*BRIEF*.
Reproduce this listing in full.

*COLLECTED DATA*.
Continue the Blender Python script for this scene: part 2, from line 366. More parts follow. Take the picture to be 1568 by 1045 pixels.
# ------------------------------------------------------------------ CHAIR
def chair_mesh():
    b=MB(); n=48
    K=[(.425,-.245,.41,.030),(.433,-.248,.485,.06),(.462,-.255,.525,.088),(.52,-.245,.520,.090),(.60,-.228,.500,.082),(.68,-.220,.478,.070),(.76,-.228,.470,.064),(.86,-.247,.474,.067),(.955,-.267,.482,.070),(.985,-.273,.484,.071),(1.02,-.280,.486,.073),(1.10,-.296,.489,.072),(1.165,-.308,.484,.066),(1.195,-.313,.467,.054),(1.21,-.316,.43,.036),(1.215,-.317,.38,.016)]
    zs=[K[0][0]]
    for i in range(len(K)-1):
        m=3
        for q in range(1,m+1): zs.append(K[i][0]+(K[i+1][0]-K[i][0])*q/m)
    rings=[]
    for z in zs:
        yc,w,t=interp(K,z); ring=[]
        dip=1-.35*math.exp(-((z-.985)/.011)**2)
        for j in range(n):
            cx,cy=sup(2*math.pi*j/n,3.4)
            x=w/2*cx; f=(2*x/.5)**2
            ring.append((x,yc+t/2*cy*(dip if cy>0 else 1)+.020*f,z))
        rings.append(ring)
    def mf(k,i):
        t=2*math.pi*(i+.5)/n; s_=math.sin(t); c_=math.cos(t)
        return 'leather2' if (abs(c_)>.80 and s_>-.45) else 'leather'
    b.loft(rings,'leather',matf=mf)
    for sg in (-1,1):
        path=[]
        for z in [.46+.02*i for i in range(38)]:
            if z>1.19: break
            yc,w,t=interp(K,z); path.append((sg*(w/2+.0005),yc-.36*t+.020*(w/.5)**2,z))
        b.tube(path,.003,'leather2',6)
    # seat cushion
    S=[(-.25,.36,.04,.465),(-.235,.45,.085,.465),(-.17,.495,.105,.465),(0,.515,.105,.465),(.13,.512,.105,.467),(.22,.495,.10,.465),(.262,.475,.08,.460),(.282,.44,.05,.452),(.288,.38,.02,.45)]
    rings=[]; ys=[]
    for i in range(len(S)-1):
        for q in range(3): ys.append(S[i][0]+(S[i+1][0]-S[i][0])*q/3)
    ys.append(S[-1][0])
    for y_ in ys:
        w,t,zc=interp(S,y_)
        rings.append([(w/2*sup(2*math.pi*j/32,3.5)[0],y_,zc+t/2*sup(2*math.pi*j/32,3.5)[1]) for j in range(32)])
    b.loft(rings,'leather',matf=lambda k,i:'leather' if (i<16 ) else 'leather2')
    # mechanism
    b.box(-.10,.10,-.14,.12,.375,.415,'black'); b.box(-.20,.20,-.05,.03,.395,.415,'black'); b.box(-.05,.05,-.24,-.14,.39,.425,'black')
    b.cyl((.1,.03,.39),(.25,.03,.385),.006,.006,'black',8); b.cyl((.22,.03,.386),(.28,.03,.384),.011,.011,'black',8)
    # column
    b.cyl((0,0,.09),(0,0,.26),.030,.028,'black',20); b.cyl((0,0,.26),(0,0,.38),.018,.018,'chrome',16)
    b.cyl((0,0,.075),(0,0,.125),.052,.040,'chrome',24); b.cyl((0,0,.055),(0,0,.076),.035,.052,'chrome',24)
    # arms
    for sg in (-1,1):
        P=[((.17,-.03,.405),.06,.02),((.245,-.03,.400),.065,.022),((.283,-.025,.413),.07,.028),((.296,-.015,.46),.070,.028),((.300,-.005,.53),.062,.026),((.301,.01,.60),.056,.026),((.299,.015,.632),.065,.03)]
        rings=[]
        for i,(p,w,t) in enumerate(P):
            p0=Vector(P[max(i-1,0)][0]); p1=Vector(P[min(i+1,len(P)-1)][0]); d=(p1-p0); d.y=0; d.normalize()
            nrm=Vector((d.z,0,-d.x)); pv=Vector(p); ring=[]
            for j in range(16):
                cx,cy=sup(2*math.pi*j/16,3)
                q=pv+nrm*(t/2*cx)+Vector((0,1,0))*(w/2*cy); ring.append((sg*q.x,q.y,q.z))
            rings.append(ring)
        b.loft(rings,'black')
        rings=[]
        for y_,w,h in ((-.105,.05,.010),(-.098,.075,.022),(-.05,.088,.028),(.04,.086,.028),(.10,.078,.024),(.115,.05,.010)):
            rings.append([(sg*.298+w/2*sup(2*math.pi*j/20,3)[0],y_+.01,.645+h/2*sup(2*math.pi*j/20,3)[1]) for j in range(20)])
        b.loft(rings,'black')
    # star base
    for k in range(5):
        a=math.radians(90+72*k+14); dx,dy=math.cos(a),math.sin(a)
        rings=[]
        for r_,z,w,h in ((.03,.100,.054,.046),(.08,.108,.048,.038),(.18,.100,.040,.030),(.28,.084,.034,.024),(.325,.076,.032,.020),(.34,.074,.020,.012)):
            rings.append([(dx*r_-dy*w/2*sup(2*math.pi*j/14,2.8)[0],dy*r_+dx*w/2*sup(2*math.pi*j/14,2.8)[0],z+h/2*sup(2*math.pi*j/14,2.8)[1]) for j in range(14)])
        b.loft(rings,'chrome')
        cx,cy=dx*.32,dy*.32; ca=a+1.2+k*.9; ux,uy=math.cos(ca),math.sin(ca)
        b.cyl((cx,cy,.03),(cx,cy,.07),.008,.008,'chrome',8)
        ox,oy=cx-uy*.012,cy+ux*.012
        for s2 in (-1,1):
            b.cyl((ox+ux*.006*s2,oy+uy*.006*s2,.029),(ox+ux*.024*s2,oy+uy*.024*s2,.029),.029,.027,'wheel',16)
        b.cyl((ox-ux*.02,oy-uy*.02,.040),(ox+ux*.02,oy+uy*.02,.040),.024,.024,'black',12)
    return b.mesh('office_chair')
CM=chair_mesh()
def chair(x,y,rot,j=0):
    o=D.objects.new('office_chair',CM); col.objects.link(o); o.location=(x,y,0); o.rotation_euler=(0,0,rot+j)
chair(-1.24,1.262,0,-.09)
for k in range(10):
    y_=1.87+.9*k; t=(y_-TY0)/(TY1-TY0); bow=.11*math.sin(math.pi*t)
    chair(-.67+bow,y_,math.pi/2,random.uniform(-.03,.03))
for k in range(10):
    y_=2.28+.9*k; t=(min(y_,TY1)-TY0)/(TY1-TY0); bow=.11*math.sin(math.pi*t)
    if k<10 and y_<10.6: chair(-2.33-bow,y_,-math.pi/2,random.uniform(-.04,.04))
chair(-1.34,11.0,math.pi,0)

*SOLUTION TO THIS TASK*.
Continue the Blender Python script for this scene: part 2, from line 366. More parts follow. Take the picture to be 1568 by 1045 pixels.
# ------------------------------------------------------------------ CHAIR
def chair_mesh():
    b=MB(); n=48
    K=[(.425,-.245,.41,.030),(.433,-.248,.485,.06),(.462,-.255,.525,.088),(.52,-.245,.520,.090),(.60,-.228,.500,.082),(.68,-.220,.478,.070),(.76,-.228,.470,.064),(.86,-.247,.474,.067),(.955,-.267,.482,.070),(.985,-.273,.484,.071),(1.02,-.280,.486,.073),(1.10,-.296,.489,.072),(1.165,-.308,.484,.066),(1.195,-.313,.467,.054),(1.21,-.316,.43,.036),(1.215,-.317,.38,.016)]
    zs=[K[0][0]]
    for i in range(len(K)-1):
        m=3
        for q in range(1,m+1): zs.append(K[i][0]+(K[i+1][0]-K[i][0])*q/m)
    rings=[]
    for z in zs:
        yc,w,t=interp(K,z); ring=[]
        dip=1-.35*math.exp(-((z-.985)/.011)**2)
        for j in range(n):
            cx,cy=sup(2*math.pi*j/n,3.4)
            x=w/2*cx; f=(2*x/.5)**2
            ring.append((x,yc+t/2*cy*(dip if cy>0 else 1)+.020*f,z))
        rings.append(ring)
    def mf(k,i):
        t=2*math.pi*(i+.5)/n; s_=math.sin(t); c_=math.cos(t)
        return 'leather2' if (abs(c_)>.80 and s_>-.45) else 'leather'
    b.loft(rings,'leather',matf=mf)
    for sg in (-1,1):
        path=[]
        for z in [.46+.02*i for i in range(38)]:
            if z>1.19: break
            yc,w,t=interp(K,z); path.append((sg*(w/2+.0005),yc-.36*t+.020*(w/.5)**2,z))
        b.tube(path,.003,'leather2',6)
    # seat cushion
    S=[(-.25,.36,.04,.465),(-.235,.45,.085,.465),(-.17,.495,.105,.465),(0,.515,.105,.465),(.13,.512,.105,.467),(.22,.495,.10,.465),(.262,.475,.08,.460),(.282,.44,.05,.452),(.288,.38,.02,.45)]
    rings=[]; ys=[]
    for i in range(len(S)-1):
        for q in range(3): ys.append(S[i][0]+(S[i+1][0]-S[i][0])*q/3)
    ys.append(S[-1][0])
    for y_ in ys:
        w,t,zc=interp(S,y_)
        rings.append([(w/2*sup(2*math.pi*j/32,3.5)[0],y_,zc+t/2*sup(2*math.pi*j/32,3.5)[1]) for j in range(32)])
    b.loft(rings,'leather',matf=lambda k,i:'leather' if (i<16 ) else 'leather2')
    # mechanism
    b.box(-.10,.10,-.14,.12,.375,.415,'black'); b.box(-.20,.20,-.05,.03,.395,.415,'black'); b.box(-.05,.05,-.24,-.14,.39,.425,'black')
    b.cyl((.1,.03,.39),(.25,.03,.385),.006,.006,'black',8); b.cyl((.22,.03,.386),(.28,.03,.384),.011,.011,'black',8)
    # column
    b.cyl((0,0,.09),(0,0,.26),.030,.028,'black',20); b.cyl((0,0,.26),(0,0,.38),.018,.018,'chrome',16)
    b.cyl((0,0,.075),(0,0,.125),.052,.040,'chrome',24); b.cyl((0,0,.055),(0,0,.076),.035,.052,'chrome',24)
    # arms
    for sg in (-1,1):
        P=[((.17,-.03,.405),.06,.02),((.245,-.03,.400),.065,.022),((.283,-.025,.413),.07,.028),((.296,-.015,.46),.070,.028),((.300,-.005,.53),.062,.026),((.301,.01,.60),.056,.026),((.299,.015,.632),.065,.03)]
        rings=[]
        for i,(p,w,t) in enumerate(P):
            p0=Vector(P[max(i-1,0)][0]); p1=Vector(P[min(i+1,len(P)-1)][0]); d=(p1-p0); d.y=0; d.normalize()
            nrm=Vector((d.z,0,-d.x)); pv=Vector(p); ring=[]
            for j in range(16):
                cx,cy=sup(2*math.pi*j/16,3)
                q=pv+nrm*(t/2*cx)+Vector((0,1,0))*(w/2*cy); ring.append((sg*q.x,q.y,q.z))
            rings.append(ring)
        b.loft(rings,'black')
        rings=[]
        for y_,w,h in ((-.105,.05,.010),(-.098,.075,.022),(-.05,.088,.028),(.04,.086,.028),(.10,.078,.024),(.115,.05,.010)):
            rings.append([(sg*.298+w/2*sup(2*math.pi*j/20,3)[0],y_+.01,.645+h/2*sup(2*math.pi*j/20,3)[1]) for j in range(20)])
        b.loft(rings,'black')
    # star base
    for k in range(5):
        a=math.radians(90+72*k+14); dx,dy=math.cos(a),math.sin(a)
        rings=[]
        for r_,z,w,h in ((.03,.100,.054,.046),(.08,.108,.048,.038),(.18,.100,.040,.030),(.28,.084,.034,.024),(.325,.076,.032,.020),(.34,.074,.020,.012)):
            rings.append([(dx*r_-dy*w/2*sup(2*math.pi*j/14,2.8)[0],dy*r_+dx*w/2*sup(2*math.pi*j/14,2.8)[0],z+h/2*sup(2*math.pi*j/14,2.8)[1]) for j in range(14)])
        b.loft(rings,'chrome')
        cx,cy=dx*.32,dy*.32; ca=a+1.2+k*.9; ux,uy=math.cos(ca),math.sin(ca)
        b.cyl((cx,cy,.03),(cx,cy,.07),.008,.008,'chrome',8)
        ox,oy=cx-uy*.012,cy+ux*.012
        for s2 in (-1,1):
            b.cyl((ox+ux*.006*s2,oy+uy*.006*s2,.029),(ox+ux*.024*s2,oy+uy*.024*s2,.029),.029,.027,'wheel',16)
        b.cyl((ox-ux*.02,oy-uy*.02,.040),(ox+ux*.02,oy+uy*.02,.040),.024,.024,'black',12)
    return b.mesh('office_chair')
CM=chair_mesh()
def chair(x,y,rot,j=0):
    o=D.objects.new('office_chair',CM); col.objects.link(o); o.location=(x,y,0); o.rotation_euler=(0,0,rot+j)
chair(-1.24,1.262,0,-.09)
for k in range(10):
    y_=1.87+.9*k; t=(y_-TY0)/(TY1-TY0); bow=.11*math.sin(math.pi*t)
    chair(-.67+bow,y_,math.pi/2,random.uniform(-.03,.03))
for k in range(10):
    y_=2.28+.9*k; t=(min(y_,TY1)-TY0)/(TY1-TY0); bow=.11*math.sin(math.pi*t)
    if k<10 and y_<10.6: chair(-2.33-bow,y_,-math.pi/2,random.uniform(-.04,.04))
chair(-1.34,11.0,math.pi,0)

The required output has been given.